Swiss Economic Growth Picks Up


Switzerland's gross-domestic-product growth accelerated in the fourth quarter of 2009, adding to recent signs that the country is fast recovering from the global financial crisis.

In the last three months of the year, GDP grew 0.6% on a year-to-year basis—the first increase of the year. The quarterly growth rate was 0.7%, compared with 0.5% in the third quarter, boosted by solid household spending, government economic support measures and good global demand for Swiss goods, the government agency SECO said.

Exports increased 1.6 percent in the fourth quarter after rising 3.3 percent in the previous three months, today’s report showed. Cie. Financiere Richemont SA last month reported an unexpected gain in sales in the three months through December.

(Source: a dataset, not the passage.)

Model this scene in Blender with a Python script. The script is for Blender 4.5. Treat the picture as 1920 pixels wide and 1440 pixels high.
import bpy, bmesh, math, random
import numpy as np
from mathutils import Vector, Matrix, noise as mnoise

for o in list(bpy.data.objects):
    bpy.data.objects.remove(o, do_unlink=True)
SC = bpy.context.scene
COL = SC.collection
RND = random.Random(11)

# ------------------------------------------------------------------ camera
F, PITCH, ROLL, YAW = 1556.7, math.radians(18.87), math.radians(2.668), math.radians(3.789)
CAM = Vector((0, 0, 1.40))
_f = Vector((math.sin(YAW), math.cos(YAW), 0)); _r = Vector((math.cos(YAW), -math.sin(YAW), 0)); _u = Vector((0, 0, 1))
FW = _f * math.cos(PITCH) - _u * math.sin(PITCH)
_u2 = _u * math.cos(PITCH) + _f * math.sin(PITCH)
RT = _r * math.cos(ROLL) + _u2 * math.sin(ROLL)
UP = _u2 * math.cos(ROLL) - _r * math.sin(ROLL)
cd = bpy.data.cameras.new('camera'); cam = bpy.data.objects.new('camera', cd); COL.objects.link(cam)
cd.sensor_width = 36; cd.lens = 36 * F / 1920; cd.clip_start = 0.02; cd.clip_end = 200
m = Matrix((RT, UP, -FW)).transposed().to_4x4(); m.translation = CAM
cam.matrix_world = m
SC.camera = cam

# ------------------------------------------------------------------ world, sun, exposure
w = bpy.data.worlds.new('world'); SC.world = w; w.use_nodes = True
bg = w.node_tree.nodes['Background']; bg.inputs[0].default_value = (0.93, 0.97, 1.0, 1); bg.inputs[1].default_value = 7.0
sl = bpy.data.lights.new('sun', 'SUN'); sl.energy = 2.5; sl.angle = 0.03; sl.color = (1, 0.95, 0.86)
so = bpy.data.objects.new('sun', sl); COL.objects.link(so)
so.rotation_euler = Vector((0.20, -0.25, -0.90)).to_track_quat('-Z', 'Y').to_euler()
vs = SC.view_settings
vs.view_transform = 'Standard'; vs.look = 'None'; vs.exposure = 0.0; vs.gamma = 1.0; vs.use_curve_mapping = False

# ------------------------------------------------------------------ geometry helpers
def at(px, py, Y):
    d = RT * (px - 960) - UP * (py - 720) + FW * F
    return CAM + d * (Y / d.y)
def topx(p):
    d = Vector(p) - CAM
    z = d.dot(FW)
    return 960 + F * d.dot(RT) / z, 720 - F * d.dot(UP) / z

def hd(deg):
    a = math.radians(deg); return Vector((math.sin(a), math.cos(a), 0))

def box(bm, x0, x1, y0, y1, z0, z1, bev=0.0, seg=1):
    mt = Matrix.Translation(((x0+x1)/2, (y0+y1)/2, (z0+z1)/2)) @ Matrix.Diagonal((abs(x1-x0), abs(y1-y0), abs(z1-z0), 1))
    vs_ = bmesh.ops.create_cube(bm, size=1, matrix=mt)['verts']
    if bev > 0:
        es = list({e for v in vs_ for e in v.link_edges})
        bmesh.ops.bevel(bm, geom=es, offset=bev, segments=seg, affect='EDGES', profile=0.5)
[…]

Imports rose 0.3 percent after increasing 2.9 percent in the previous quarter. Investment growth eased to 1.4 percent from 3.4 percent, held back by construction, which declined 1.5 percent.

Consumer spending rose 0.4 percent. Switzerland’s jobless rate eased to 4.1 percent in January, which compares with a 9.9 percent rate in the neighboring euro area in January.

Slower growth in the euro region, the biggest buyer of Swiss exports, may curb Switzerland’s recovery this year. The 16-nation economy barely grew in the fourth quarter and may expand only 0.2 percent in the first, second and third quarters, the European Commission forecast on Feb. 25.


The figures were above market expectations for quarterly growth of 0.6% and a contraction of 0.3% on the year. The average rate of contraction was 1.5% for the whole of 2009.

Switzerland's central bank has signaled it is too early to increase rates in the current uncertain environment. The SNB targets 0.25% in the three-month Swiss franc London interbank offered rate—a record low level that has been in place since March 2009.

Any future interest-rate moves in Switzerland will depend on the exchange rate, which has become a key focus of the central bank, economists have said. Switzerland, traditionally a country with trade balance and current-account surpluses, is heavily dependent on its exporting industry. The recent strength of the Swiss franc against the euro, the currency of most of Switzerland's trading partners, makes Swiss goods lose their competitiveness.